Seule « l’incitation » est reprochée à l’homme de lettres. Aucune violence. Il est d’ailleurs entré dans le tribunal en lançant simplement à la presse : « Je suis venu pour que le tribunal me présente les personnes que j’ai “incitées” »… Ce à quoi a déjà répondu le procureur en charge à l’audience :
« Le parquet n’a pas à prouver que ces paroles aient été réellement suivies de dégradations, mais seulement si elles ont conditionné les choix du mouvement. »
Et l’honorable représentant du Ministère public d’avancer un très hypothétique débat au sein du mouvement, prétendûment concomitant avec la publication en ligne de l’interview du romancier, « sur la nécessité ou non de donner au mouvement une connotation violente ».
Erri De Luca met au contraire en exergue son droit d’usages et de nuances offerts par le vocabulaire :
« Je revendique le droit d’utiliser le verbe “saboter” selon le bon vouloir de la langue italienne. Son emploi ne se réduit pas au sens de dégradation matérielle, comme le prétendent les procureurs de cette affaire. Par exemple : une grève, en particulier de type sauvage, sans préavis, sabote la production d’un établissement. […] Il suffisait de consulter un dictionnaire pour archiver cette plainte sans queue ni tête. »

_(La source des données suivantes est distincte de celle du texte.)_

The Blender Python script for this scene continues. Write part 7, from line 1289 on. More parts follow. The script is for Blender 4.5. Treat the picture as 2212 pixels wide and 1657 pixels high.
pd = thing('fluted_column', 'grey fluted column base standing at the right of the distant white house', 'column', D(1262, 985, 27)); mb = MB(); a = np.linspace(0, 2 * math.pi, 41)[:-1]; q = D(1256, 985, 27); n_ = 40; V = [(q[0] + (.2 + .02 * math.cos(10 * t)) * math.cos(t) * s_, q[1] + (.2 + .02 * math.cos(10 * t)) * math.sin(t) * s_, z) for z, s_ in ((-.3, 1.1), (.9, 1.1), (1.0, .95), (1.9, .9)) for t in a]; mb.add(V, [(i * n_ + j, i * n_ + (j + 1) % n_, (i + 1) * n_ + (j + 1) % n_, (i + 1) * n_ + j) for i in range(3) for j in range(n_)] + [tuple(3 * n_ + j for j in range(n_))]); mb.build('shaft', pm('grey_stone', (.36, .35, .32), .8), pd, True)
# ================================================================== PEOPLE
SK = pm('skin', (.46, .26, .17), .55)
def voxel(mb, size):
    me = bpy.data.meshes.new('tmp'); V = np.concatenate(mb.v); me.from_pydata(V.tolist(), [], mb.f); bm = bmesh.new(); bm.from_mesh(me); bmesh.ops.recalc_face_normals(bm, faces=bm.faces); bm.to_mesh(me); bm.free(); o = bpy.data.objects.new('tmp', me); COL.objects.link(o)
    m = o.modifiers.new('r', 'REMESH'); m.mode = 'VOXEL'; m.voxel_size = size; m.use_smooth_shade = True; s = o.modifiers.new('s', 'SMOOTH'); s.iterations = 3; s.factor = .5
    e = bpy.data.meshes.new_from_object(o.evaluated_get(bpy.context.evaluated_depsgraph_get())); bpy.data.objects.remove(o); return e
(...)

Et l’auteur d’ajouter, déterminé : « J’accepte volontiers une condamnation pénale, mais pas une réduction de vocabulaire ! »
Avant l’écrivain, 47 militants lourdement condamnés
Pour autant, Erri De Luca n’est pas sans savoir que de tels propos peuvent en Italie facilement envoyer leur auteur en prison. Surtout lorsqu’un projet d’infrastructures est présenté comme « œuvre stratégique » par l’État, dont les sites sont des « zones d’intérêt stratégique national ». Les différents chantiers du Lyon-Turin sont, depuis la forte mobilisation de ses opposants, de véritables camps retranchés, barricadés et sous la protection de l’armée ou de policiers et d’autres corps militarisés, également privés.

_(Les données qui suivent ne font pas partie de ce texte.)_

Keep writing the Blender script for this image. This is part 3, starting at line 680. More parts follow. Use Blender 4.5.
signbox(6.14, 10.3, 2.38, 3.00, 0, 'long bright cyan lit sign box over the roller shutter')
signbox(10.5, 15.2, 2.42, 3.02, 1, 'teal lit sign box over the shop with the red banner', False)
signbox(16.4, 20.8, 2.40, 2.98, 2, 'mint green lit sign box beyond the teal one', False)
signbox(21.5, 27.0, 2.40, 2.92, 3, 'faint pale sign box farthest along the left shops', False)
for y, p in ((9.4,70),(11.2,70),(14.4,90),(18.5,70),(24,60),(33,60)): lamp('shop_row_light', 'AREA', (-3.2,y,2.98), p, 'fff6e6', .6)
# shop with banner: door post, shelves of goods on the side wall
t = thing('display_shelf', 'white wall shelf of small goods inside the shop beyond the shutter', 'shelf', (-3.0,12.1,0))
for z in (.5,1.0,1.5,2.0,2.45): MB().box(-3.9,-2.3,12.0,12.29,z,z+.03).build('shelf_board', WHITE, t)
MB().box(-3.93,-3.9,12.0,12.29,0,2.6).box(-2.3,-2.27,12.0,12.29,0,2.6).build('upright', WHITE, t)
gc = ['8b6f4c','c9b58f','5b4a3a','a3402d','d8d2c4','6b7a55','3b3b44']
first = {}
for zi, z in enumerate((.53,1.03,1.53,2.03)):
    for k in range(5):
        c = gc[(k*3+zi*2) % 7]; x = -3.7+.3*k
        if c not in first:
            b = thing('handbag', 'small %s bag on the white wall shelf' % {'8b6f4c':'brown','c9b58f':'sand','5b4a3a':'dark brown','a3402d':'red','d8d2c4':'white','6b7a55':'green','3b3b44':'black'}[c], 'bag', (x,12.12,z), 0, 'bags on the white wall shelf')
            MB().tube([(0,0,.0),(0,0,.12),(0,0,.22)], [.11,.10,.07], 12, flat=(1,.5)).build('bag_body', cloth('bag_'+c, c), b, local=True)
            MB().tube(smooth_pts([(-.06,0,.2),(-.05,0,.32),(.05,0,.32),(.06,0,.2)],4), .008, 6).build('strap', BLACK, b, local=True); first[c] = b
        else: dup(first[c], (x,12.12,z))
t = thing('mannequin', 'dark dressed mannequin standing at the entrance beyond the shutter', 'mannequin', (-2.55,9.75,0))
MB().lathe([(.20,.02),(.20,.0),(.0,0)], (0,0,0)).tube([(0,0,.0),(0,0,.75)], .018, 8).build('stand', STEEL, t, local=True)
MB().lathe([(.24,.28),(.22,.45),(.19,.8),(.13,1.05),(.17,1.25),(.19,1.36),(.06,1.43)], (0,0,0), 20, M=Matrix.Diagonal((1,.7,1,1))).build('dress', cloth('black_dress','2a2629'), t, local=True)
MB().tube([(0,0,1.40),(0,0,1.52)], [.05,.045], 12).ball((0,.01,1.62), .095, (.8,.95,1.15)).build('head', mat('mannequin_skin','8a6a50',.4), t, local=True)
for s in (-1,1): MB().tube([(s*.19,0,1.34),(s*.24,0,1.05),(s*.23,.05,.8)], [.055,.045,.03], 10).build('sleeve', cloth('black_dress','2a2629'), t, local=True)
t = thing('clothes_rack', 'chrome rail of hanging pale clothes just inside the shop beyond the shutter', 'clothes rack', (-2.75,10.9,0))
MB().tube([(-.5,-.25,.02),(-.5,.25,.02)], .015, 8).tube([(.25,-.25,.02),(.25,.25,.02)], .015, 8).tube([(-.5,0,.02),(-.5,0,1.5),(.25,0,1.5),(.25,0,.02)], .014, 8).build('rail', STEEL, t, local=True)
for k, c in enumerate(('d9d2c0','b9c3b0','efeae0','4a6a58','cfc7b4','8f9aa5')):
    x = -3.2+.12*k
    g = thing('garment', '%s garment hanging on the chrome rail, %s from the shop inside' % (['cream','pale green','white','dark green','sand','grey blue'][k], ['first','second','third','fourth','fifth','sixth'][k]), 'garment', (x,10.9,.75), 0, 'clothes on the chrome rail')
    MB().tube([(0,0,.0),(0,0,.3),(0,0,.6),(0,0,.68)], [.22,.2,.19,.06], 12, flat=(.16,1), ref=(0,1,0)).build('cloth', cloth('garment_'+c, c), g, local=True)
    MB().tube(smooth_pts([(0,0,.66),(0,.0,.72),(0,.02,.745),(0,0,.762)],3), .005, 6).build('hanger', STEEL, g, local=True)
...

Ce contexte explique la nervosité et la violence extrême de la réaction des défenseurs de l’ordre public, et surtout de ce projet ravageur en termes de protection de l’environnement. Ainsi, si Erri De Luca, intellectuel renommé internationalement, a comparu ce 28 janvier devant le tribunal de Turin, les simples militants ont, pour 47 d’entre eux, été jugés (pour des violences survenues lors de manifestations au cours de l’été 2011) dans la salle d’audience-bunker de la prison de Turin, jadis utilisée pour les membres des Brigades rouges ou les gros poissons de la mafia. Certains procureurs auraient d’ailleurs souhaité les poursuivre pour terrorisme, ce que n’a finalement pas retenu le tribunal. Mais celui-ci a quand même eu la main très lourde : au total, les 47 se sont vus infliger quelque 150 années de prison (4 ans et demi pour le militant le plus durement condamné) et quelque 150 000 euros de dommages-intérêts au bénéfice de la société LTF, des ministères italiens de l’Intérieur et de la Défense, et même de certains syndicats de policiers. On suivra donc avec intérêt le verdict que rendra la justice dans cette affaire.